REQUEST — Repeat exactly, and only, the lines below starting at the line that contains "853 pixels high." and ending at the line that contains "(8, 3), (55, 4))]", inclusive of both.

MATERIAL TO PROCESS —
# # # # #

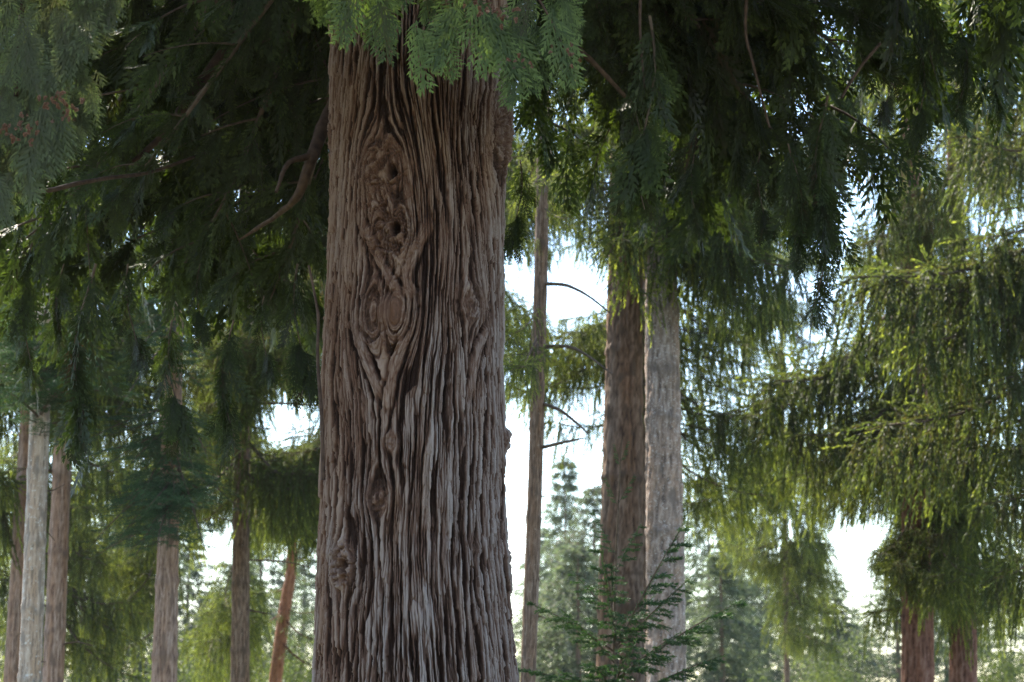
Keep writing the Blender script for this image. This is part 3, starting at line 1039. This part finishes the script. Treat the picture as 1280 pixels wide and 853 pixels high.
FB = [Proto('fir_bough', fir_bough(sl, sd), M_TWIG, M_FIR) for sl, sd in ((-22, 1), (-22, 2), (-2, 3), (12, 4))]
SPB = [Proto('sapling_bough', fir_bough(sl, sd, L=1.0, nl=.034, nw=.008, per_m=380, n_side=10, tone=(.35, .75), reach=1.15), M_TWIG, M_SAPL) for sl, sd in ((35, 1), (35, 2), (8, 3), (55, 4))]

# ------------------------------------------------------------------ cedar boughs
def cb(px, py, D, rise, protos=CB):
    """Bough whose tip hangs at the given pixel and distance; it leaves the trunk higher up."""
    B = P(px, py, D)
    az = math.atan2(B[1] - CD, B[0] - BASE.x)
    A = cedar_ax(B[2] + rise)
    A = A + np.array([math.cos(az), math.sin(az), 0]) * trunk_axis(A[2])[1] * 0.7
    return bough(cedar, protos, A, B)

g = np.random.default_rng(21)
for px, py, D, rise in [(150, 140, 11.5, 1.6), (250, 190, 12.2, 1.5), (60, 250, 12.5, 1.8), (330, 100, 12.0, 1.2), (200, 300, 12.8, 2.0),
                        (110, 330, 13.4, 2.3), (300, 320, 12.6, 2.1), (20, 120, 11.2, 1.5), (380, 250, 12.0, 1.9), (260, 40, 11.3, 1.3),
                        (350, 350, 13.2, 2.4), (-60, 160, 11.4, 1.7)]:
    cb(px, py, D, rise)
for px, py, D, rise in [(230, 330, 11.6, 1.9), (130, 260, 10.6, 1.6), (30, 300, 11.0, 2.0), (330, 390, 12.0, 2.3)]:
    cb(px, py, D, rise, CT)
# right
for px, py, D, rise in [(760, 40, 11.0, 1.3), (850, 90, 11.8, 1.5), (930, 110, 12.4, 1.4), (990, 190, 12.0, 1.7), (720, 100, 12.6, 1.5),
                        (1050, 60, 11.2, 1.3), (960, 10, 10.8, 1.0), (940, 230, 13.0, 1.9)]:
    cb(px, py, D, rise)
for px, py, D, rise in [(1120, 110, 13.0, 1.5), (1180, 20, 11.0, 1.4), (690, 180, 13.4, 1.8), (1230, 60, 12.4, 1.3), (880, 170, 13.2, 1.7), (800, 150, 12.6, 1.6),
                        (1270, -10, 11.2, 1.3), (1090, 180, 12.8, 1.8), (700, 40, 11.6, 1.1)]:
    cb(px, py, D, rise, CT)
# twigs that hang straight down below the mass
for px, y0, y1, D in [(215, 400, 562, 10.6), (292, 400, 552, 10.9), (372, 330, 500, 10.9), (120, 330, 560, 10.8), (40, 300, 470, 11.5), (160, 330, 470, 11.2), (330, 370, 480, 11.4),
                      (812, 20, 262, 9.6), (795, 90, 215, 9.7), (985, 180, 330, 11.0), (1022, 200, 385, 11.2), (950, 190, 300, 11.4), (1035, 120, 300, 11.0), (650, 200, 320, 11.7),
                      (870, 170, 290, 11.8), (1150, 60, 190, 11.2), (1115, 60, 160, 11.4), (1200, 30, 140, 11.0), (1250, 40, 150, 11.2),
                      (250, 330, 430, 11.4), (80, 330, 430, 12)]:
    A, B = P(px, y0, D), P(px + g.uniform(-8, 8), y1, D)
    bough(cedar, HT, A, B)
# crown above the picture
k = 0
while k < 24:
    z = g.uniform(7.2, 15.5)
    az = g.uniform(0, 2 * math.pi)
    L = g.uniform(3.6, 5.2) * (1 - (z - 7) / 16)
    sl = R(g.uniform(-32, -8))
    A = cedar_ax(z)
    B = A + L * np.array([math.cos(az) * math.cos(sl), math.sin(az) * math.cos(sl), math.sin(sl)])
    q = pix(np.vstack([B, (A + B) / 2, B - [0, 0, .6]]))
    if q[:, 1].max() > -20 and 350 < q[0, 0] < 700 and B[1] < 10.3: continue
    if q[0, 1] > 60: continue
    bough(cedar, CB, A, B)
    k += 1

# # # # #

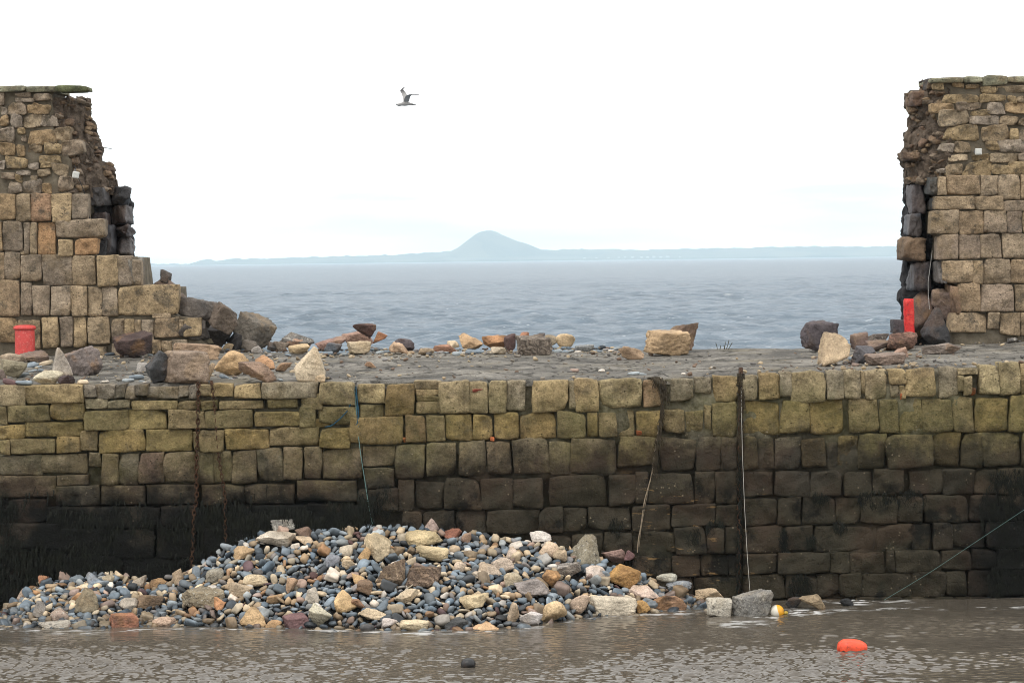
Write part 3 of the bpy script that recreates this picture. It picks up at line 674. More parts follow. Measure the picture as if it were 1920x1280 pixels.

# # # # #

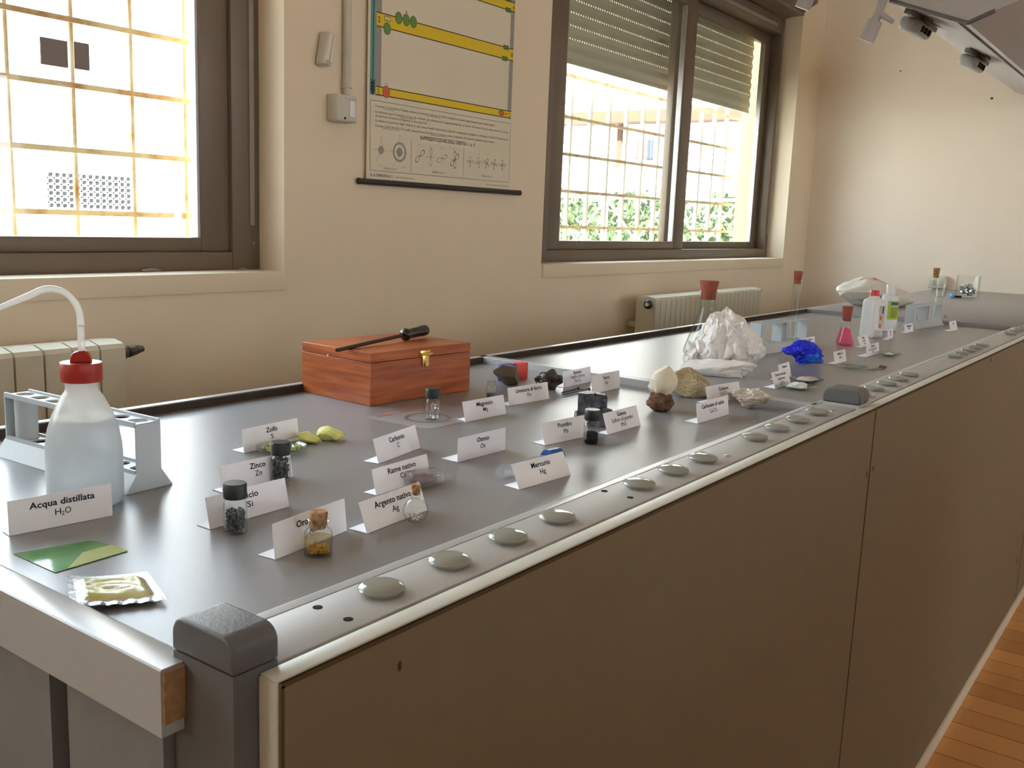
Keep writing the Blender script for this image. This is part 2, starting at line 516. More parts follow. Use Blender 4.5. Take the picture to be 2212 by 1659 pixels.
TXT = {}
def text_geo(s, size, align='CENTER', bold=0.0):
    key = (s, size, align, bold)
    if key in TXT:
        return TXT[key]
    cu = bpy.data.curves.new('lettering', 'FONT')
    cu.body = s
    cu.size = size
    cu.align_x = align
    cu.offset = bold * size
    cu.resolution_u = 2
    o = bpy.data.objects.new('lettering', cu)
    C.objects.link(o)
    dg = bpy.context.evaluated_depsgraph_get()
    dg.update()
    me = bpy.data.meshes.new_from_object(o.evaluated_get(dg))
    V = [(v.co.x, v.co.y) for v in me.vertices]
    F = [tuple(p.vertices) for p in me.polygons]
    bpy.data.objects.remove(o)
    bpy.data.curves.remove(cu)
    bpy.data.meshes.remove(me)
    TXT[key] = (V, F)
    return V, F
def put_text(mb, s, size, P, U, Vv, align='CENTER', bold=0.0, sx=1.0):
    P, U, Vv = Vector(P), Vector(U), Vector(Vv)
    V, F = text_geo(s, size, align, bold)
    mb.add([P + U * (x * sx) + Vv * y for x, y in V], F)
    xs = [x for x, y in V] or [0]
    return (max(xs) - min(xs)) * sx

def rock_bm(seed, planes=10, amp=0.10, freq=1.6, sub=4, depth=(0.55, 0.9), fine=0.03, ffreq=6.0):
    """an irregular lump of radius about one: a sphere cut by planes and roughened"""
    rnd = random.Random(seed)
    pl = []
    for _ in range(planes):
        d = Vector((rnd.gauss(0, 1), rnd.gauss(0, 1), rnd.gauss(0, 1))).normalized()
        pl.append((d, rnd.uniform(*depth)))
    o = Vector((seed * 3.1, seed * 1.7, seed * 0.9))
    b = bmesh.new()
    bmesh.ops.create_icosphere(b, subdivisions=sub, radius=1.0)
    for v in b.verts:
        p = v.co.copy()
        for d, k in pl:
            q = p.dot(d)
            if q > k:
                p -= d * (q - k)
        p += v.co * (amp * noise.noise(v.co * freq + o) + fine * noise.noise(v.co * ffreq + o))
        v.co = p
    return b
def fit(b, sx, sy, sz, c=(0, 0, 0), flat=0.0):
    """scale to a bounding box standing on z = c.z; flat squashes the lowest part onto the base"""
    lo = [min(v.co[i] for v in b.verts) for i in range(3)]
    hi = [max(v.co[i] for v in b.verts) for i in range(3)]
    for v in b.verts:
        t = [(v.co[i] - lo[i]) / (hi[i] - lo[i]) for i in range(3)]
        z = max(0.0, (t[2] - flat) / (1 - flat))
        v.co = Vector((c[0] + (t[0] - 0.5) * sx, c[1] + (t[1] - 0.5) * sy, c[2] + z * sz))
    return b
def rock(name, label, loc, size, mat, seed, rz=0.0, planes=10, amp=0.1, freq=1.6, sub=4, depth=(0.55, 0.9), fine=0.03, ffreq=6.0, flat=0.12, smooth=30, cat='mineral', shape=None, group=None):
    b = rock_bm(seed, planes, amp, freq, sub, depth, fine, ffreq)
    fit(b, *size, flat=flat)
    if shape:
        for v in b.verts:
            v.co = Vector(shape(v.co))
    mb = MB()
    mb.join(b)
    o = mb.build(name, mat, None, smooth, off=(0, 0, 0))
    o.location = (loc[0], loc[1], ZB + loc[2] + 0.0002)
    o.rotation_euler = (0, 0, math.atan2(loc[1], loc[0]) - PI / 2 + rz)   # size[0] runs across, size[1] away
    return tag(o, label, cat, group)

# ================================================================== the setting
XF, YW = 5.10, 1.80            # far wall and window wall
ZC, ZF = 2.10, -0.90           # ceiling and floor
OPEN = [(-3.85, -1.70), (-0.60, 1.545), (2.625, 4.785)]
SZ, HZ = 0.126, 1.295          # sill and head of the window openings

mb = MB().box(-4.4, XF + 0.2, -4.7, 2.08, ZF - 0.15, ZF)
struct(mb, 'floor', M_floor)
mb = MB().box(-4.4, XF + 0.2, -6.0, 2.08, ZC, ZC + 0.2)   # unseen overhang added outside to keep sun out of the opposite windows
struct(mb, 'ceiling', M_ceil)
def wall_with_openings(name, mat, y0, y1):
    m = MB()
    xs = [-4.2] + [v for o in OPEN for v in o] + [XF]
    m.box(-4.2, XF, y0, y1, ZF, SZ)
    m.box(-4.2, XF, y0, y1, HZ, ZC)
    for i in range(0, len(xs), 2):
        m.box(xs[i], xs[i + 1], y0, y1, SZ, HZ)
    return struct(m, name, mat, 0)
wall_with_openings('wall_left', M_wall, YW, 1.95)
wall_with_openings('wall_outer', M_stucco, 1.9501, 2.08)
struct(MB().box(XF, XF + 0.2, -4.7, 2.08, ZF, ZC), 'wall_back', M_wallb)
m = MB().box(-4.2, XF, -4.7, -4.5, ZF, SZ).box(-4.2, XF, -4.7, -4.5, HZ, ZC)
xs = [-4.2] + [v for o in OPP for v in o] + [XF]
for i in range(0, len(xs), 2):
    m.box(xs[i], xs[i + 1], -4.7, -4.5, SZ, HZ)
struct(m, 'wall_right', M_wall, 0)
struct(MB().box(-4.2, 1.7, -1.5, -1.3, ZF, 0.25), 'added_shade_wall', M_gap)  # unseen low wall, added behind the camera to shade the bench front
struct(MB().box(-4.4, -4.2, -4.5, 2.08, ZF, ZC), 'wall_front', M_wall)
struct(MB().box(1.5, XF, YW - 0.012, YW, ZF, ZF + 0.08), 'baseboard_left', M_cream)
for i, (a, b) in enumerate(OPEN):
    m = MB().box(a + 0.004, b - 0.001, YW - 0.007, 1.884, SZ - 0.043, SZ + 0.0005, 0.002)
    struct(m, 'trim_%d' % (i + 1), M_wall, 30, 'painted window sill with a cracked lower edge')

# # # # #

TASK ANSWER —
Keep writing the Blender script for this image. This is part 3, starting at line 1039. This part finishes the script. Treat the picture as 1280 pixels wide and 853 pixels high.
FB = [Proto('fir_bough', fir_bough(sl, sd), M_TWIG, M_FIR) for sl, sd in ((-22, 1), (-22, 2), (-2, 3), (12, 4))]
SPB = [Proto('sapling_bough', fir_bough(sl, sd, L=1.0, nl=.034, nw=.008, per_m=380, n_side=10, tone=(.35, .75), reach=1.15), M_TWIG, M_SAPL) for sl, sd in ((35, 1), (35, 2), (8, 3), (55, 4))]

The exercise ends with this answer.